Em 17.10.78 o tema adquiriu status constitucional, através da Emenda n. 12 adquiriu-se, além da educação especial e gratuita, a assistência; a reabilitação; reinserção na vida econômica e social do País; a proibição de discriminação, inclusive quanto à admissão ao trabalho ou ao serviço público e salários; a possibilidade de acesso a edifícios e logradouros públicos.
Quanto à inclusão do deficiente no mercado de trabalho podemos afirmar que a Constituição de 1988, representou o início do processo de reversão dessa dura realidade, pois o Estado como “Democrático de Direito”, representa a participação de todos os indivíduos na sociedade e a redução das desigualdades sociais.
As novas diretrizes fundamentais foram: a reserva de cargos públicos, a serem preenchidos através de concurso; adaptação dos veículos de transporte coletivo; a garantia de um salário mínimo de benefício mensal à pessoas com deficiência.
Contudo o relacionamento das pessoas com deficiência se inicia, muitas vezes, com o total despreparo dos pais para receberem um filho deficiente e a criança começa a enfrentar seus primeiros problemas oriundos da rejeição.
Importante frisar que a falha, a falta, não se situa no indivíduo, mas em seu relacionamento com a sociedade. Tomemos o exemplo dos superdotados, essas pessoas possuem deficiência e não têm nenhuma falta. Pelo contrário, sua inteligência é superior à do homem comum; suas habilidades são mais aguçadas do que o padrão normal.

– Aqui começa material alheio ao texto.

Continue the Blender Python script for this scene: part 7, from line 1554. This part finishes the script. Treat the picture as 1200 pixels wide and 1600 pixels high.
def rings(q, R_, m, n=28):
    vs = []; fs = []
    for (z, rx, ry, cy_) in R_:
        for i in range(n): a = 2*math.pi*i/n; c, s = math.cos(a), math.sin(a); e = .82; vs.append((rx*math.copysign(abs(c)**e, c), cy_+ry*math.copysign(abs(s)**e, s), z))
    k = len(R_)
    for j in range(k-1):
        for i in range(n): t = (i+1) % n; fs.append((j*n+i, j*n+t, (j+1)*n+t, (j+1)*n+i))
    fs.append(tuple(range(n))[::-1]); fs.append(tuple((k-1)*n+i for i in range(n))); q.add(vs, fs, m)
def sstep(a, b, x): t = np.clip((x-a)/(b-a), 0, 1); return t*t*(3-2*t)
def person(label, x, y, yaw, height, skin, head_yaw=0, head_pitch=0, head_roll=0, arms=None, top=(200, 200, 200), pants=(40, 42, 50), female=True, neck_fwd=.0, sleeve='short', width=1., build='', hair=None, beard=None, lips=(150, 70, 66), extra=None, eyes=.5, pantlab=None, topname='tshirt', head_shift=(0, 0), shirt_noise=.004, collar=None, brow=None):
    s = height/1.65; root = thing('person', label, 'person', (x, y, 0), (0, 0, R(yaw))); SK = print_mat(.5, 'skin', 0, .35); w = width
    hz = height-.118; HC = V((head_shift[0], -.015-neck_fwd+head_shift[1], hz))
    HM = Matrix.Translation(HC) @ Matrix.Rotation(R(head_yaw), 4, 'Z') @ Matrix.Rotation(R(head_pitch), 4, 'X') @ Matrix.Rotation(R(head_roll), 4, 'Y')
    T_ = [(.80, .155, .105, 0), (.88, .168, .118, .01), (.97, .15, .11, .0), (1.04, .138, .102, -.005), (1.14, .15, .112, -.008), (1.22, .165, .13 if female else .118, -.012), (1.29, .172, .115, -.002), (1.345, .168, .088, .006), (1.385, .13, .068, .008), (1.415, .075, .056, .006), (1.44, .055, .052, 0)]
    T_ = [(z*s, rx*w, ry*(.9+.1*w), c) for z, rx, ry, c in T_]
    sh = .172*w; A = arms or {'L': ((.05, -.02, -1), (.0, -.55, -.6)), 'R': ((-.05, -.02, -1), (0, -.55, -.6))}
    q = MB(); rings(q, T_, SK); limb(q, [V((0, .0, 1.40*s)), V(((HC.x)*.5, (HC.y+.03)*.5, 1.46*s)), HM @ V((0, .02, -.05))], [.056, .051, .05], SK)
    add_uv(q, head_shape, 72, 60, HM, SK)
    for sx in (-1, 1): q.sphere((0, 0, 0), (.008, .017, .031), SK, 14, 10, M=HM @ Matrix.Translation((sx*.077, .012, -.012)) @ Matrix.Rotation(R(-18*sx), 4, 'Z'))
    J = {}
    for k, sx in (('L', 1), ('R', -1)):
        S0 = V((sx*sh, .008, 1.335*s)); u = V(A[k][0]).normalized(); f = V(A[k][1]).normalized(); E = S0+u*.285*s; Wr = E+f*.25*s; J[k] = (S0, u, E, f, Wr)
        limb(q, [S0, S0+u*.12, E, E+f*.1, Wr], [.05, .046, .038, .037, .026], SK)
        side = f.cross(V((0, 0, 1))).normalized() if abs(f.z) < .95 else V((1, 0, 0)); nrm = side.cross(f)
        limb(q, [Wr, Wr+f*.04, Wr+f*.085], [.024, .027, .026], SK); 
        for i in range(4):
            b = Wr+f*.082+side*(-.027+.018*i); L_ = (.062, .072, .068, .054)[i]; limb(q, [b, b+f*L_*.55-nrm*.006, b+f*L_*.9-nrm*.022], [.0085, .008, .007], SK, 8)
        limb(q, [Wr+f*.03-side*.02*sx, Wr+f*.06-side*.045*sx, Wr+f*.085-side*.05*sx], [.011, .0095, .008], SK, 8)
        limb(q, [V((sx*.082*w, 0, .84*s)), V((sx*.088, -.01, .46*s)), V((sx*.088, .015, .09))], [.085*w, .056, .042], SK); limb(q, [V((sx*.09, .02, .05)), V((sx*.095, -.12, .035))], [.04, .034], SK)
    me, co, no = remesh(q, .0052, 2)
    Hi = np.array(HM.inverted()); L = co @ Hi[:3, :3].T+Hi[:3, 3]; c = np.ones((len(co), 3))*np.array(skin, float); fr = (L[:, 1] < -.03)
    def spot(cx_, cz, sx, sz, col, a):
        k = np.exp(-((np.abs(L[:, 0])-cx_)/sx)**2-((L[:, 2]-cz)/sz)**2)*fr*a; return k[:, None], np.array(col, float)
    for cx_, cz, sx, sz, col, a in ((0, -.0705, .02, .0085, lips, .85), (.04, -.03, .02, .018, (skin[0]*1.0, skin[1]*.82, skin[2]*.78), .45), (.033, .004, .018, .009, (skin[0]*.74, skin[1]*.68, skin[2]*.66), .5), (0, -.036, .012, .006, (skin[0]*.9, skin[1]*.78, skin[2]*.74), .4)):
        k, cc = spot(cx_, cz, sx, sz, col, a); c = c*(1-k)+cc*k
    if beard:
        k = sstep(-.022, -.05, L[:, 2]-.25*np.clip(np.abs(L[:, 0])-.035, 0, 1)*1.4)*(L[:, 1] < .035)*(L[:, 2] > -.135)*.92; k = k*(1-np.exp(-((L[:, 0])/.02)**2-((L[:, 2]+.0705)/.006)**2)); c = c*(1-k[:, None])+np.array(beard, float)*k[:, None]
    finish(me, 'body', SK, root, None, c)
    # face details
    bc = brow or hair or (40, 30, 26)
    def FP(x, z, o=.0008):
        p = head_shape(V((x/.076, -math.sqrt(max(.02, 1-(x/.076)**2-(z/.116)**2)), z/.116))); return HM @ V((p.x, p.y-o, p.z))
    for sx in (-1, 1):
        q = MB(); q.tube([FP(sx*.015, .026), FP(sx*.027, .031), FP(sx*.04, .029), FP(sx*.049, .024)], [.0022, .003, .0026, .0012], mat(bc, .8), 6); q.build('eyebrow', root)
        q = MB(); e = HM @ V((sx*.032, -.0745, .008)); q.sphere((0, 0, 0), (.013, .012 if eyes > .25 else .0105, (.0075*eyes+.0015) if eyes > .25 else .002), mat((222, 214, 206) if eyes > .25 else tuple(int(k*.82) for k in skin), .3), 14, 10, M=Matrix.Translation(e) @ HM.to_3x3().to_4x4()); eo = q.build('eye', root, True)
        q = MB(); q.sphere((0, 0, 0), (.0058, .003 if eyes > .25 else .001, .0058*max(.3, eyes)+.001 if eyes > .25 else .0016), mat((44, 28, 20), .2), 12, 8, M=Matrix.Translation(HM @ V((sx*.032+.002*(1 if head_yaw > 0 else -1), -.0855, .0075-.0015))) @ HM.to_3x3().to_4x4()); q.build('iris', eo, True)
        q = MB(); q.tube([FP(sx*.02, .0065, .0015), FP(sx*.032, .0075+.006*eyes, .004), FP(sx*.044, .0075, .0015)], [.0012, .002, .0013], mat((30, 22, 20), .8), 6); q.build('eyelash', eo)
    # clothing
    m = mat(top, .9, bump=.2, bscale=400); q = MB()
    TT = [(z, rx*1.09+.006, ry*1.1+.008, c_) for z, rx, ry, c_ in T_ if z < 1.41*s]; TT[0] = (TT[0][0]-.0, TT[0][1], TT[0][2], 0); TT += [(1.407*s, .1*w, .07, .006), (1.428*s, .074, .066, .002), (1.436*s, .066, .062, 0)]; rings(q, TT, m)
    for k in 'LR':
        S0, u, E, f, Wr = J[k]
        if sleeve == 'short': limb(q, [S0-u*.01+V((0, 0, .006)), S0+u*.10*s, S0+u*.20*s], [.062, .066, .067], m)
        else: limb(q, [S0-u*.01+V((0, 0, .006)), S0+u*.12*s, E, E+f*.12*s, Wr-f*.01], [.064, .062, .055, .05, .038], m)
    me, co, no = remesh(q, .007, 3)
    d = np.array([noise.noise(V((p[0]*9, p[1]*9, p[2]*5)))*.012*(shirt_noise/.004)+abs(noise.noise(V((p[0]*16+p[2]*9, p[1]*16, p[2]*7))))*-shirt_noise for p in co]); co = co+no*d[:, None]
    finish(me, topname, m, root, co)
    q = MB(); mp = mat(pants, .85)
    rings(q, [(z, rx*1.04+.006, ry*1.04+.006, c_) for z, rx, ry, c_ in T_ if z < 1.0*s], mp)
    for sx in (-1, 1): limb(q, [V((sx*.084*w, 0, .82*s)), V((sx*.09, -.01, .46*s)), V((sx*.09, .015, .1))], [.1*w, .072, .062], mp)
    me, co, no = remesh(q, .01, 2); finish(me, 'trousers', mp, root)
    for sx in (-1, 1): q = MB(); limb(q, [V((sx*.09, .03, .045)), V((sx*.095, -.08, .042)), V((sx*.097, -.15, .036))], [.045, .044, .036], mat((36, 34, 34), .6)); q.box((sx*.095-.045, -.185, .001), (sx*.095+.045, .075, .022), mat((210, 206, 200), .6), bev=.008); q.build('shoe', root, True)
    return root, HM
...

O indivíduo com deficiência quer por falta, quer por excesso sensorial ou motor, deve apresentar dificuldades para seu relacionamento social.
Quando se fala em deficiência, pensa-se, de imediato, naquela decorrente de problemas físicos, como a paraplegia ou a tetraplegia, ou ainda, como a surdez ou a cegueira.
Convém ressaltar que, muitas vezes, não há qualquer motivo para que uma pessoa encontre dificuldades de integração, pois não apresenta qualquer problema motor ou mental. Seria o caso dos portadores de HIV, que encontram sérias dificuldades de adaptação na sociedade.
Muitas pessoas, após sofrerem acidentes, trazem consigo marcas indeléveis, que a acompanham por toda a vida. São cicatrizes, manchas na pele, paralisias que, apesar de não produzirem qualquer dificuldade motora ou sensorial, impedem a perfeita integração do indivíduo.
Vale lembra as pessoas que apresentam grande deficiência enzimática, devendo submeter-se à dieta rigorosíssima, evitando alimentos com proteínas ou com açúcar.
Não podemos nos esquecer de que a pobreza e a deficiência estão diretamente ligadas por múltiplas razões à deficiência é tanto uma causa como uma consequência da pobreza; alguns cálculos indicam que uma em cada cinco pessoas pobres apresenta uma deficiência.
Portanto as deficiências, como foram analisadas, representam o parâmetro mais eficaz para revelar a diversidade humana, assinalando as várias formas de ser que a pessoa pode exercer, e que fogem de um padrão tradicional de ser e perceber.
Exemplos não faltam de pessoas que escrevem com os pés, comunicam-se por gestos ou expressões faciais, ouvem pela leitura labial ou por meio de recursos ou técnicas específicos, enxergam com as mãos ou com instrumentos como a bengala, ou caminham por meio de uma cadeira de rodas.
E depois de todo este contexto, percebemos que através do poder legislativo foram criadas várias leis para o benefício dos deficientes e uma suposta inclusão na sociedade.
Hoje temos até convenções internacionais sobre os direitos das pessoas com deficiência, realizada pela ONU.
Contudo não basta que tenhamos leis securitárias e trabalhistas, um exemplar sistema de compensação das desigualdades, de programas de integração do deficiente à comunidade.
É preciso que tudo isso seja efetivamente implementado através da participação ativa da sociedade civil, pois milhares de pessoas continuam à margem da vida, escondidas atrás de dificuldades e barreiras, que são mínimas e imperceptíveis para alguns, mas que se constituem em obstáculos intransponíveis nas atividades do cotidiano dos deficientes.
Para conferir eficácia plena e real ao princípio da igualdade, é sempre moderna, a lição do mestre Aristóteles, sobre a necessidade de “tratar igualmente os iguais e desigualmente os desiguais na medida em que eles se desigualam”.
E finalmente deixo uma pergunta para uma reflexão.
Qual pessoa tem ideia de que um membro de sua família poderá um dia sofrer um acidente que o faça deficiente?